*What is required:* Reproduce the full listing that appears beneath this instruction exactly.

*Material:*
····················

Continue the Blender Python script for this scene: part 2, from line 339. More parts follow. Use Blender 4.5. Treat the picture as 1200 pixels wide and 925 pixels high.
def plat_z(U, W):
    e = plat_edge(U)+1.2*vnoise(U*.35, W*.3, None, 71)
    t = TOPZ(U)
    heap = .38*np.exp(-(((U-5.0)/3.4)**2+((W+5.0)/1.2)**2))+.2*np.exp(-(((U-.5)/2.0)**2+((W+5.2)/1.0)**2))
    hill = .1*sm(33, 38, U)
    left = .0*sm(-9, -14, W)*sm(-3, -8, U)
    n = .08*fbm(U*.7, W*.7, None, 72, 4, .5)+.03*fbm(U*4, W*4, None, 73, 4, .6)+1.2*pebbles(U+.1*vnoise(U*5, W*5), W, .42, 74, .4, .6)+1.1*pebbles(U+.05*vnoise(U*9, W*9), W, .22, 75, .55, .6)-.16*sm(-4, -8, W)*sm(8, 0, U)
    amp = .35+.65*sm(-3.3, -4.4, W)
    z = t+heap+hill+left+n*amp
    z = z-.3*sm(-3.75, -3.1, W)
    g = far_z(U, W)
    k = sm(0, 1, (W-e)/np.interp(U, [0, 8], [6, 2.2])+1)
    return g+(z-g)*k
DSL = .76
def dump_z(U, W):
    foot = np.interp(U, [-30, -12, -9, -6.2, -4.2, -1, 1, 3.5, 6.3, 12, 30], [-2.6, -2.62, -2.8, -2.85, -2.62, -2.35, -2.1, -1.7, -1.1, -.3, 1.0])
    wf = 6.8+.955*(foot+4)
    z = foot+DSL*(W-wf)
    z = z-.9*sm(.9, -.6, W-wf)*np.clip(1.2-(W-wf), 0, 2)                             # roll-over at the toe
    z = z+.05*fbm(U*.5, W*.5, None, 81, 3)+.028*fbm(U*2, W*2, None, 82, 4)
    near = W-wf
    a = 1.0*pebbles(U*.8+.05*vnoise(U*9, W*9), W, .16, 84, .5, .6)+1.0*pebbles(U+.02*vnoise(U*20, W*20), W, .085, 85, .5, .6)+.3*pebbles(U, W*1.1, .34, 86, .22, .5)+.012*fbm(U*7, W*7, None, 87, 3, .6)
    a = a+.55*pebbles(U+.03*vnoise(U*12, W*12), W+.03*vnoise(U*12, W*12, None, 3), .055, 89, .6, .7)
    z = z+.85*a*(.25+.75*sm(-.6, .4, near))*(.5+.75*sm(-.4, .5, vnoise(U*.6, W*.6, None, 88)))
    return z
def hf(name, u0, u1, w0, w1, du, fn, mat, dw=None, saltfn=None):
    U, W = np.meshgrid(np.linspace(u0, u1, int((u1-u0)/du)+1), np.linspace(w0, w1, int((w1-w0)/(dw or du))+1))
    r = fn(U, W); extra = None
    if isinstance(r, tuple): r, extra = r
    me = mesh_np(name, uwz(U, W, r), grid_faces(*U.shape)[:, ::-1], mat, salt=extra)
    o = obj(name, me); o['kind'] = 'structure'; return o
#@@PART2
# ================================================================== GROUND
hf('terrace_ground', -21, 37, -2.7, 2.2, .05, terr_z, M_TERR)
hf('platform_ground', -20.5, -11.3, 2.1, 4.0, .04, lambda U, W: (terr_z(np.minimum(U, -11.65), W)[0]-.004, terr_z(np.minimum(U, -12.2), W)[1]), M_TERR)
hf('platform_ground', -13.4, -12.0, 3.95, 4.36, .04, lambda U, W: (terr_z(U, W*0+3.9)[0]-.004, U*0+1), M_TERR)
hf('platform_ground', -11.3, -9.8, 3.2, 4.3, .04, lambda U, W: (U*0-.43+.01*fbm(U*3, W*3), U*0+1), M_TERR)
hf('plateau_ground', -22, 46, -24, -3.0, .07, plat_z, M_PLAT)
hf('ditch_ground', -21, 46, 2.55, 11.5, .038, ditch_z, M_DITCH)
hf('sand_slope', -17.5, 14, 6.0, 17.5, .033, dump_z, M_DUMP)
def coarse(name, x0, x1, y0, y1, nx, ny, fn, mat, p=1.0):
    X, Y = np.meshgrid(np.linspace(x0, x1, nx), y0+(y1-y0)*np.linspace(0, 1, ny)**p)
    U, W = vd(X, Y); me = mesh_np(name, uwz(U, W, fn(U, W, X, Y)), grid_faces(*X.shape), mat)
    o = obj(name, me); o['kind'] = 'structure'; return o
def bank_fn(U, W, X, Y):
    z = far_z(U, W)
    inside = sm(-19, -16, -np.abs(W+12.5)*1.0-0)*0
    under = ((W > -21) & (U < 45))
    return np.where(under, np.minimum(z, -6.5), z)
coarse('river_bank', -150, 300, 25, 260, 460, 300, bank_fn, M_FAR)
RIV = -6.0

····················

*Complete answer:*
Continue the Blender Python script for this scene: part 2, from line 339. More parts follow. Use Blender 4.5. Treat the picture as 1200 pixels wide and 925 pixels high.
def plat_z(U, W):
    e = plat_edge(U)+1.2*vnoise(U*.35, W*.3, None, 71)
    t = TOPZ(U)
    heap = .38*np.exp(-(((U-5.0)/3.4)**2+((W+5.0)/1.2)**2))+.2*np.exp(-(((U-.5)/2.0)**2+((W+5.2)/1.0)**2))
    hill = .1*sm(33, 38, U)
    left = .0*sm(-9, -14, W)*sm(-3, -8, U)
    n = .08*fbm(U*.7, W*.7, None, 72, 4, .5)+.03*fbm(U*4, W*4, None, 73, 4, .6)+1.2*pebbles(U+.1*vnoise(U*5, W*5), W, .42, 74, .4, .6)+1.1*pebbles(U+.05*vnoise(U*9, W*9), W, .22, 75, .55, .6)-.16*sm(-4, -8, W)*sm(8, 0, U)
    amp = .35+.65*sm(-3.3, -4.4, W)
    z = t+heap+hill+left+n*amp
    z = z-.3*sm(-3.75, -3.1, W)
    g = far_z(U, W)
    k = sm(0, 1, (W-e)/np.interp(U, [0, 8], [6, 2.2])+1)
    return g+(z-g)*k
DSL = .76
def dump_z(U, W):
    foot = np.interp(U, [-30, -12, -9, -6.2, -4.2, -1, 1, 3.5, 6.3, 12, 30], [-2.6, -2.62, -2.8, -2.85, -2.62, -2.35, -2.1, -1.7, -1.1, -.3, 1.0])
    wf = 6.8+.955*(foot+4)
    z = foot+DSL*(W-wf)
    z = z-.9*sm(.9, -.6, W-wf)*np.clip(1.2-(W-wf), 0, 2)                             # roll-over at the toe
    z = z+.05*fbm(U*.5, W*.5, None, 81, 3)+.028*fbm(U*2, W*2, None, 82, 4)
    near = W-wf
    a = 1.0*pebbles(U*.8+.05*vnoise(U*9, W*9), W, .16, 84, .5, .6)+1.0*pebbles(U+.02*vnoise(U*20, W*20), W, .085, 85, .5, .6)+.3*pebbles(U, W*1.1, .34, 86, .22, .5)+.012*fbm(U*7, W*7, None, 87, 3, .6)
    a = a+.55*pebbles(U+.03*vnoise(U*12, W*12), W+.03*vnoise(U*12, W*12, None, 3), .055, 89, .6, .7)
    z = z+.85*a*(.25+.75*sm(-.6, .4, near))*(.5+.75*sm(-.4, .5, vnoise(U*.6, W*.6, None, 88)))
    return z
def hf(name, u0, u1, w0, w1, du, fn, mat, dw=None, saltfn=None):
    U, W = np.meshgrid(np.linspace(u0, u1, int((u1-u0)/du)+1), np.linspace(w0, w1, int((w1-w0)/(dw or du))+1))
    r = fn(U, W); extra = None
    if isinstance(r, tuple): r, extra = r
    me = mesh_np(name, uwz(U, W, r), grid_faces(*U.shape)[:, ::-1], mat, salt=extra)
    o = obj(name, me); o['kind'] = 'structure'; return o
#@@PART2
# ================================================================== GROUND
hf('terrace_ground', -21, 37, -2.7, 2.2, .05, terr_z, M_TERR)
hf('platform_ground', -20.5, -11.3, 2.1, 4.0, .04, lambda U, W: (terr_z(np.minimum(U, -11.65), W)[0]-.004, terr_z(np.minimum(U, -12.2), W)[1]), M_TERR)
hf('platform_ground', -13.4, -12.0, 3.95, 4.36, .04, lambda U, W: (terr_z(U, W*0+3.9)[0]-.004, U*0+1), M_TERR)
hf('platform_ground', -11.3, -9.8, 3.2, 4.3, .04, lambda U, W: (U*0-.43+.01*fbm(U*3, W*3), U*0+1), M_TERR)
hf('plateau_ground', -22, 46, -24, -3.0, .07, plat_z, M_PLAT)
hf('ditch_ground', -21, 46, 2.55, 11.5, .038, ditch_z, M_DITCH)
hf('sand_slope', -17.5, 14, 6.0, 17.5, .033, dump_z, M_DUMP)
def coarse(name, x0, x1, y0, y1, nx, ny, fn, mat, p=1.0):
    X, Y = np.meshgrid(np.linspace(x0, x1, nx), y0+(y1-y0)*np.linspace(0, 1, ny)**p)
    U, W = vd(X, Y); me = mesh_np(name, uwz(U, W, fn(U, W, X, Y)), grid_faces(*X.shape), mat)
    o = obj(name, me); o['kind'] = 'structure'; return o
def bank_fn(U, W, X, Y):
    z = far_z(U, W)
    inside = sm(-19, -16, -np.abs(W+12.5)*1.0-0)*0
    under = ((W > -21) & (U < 45))
    return np.where(under, np.minimum(z, -6.5), z)
coarse('river_bank', -150, 300, 25, 260, 460, 300, bank_fn, M_FAR)
RIV = -6.0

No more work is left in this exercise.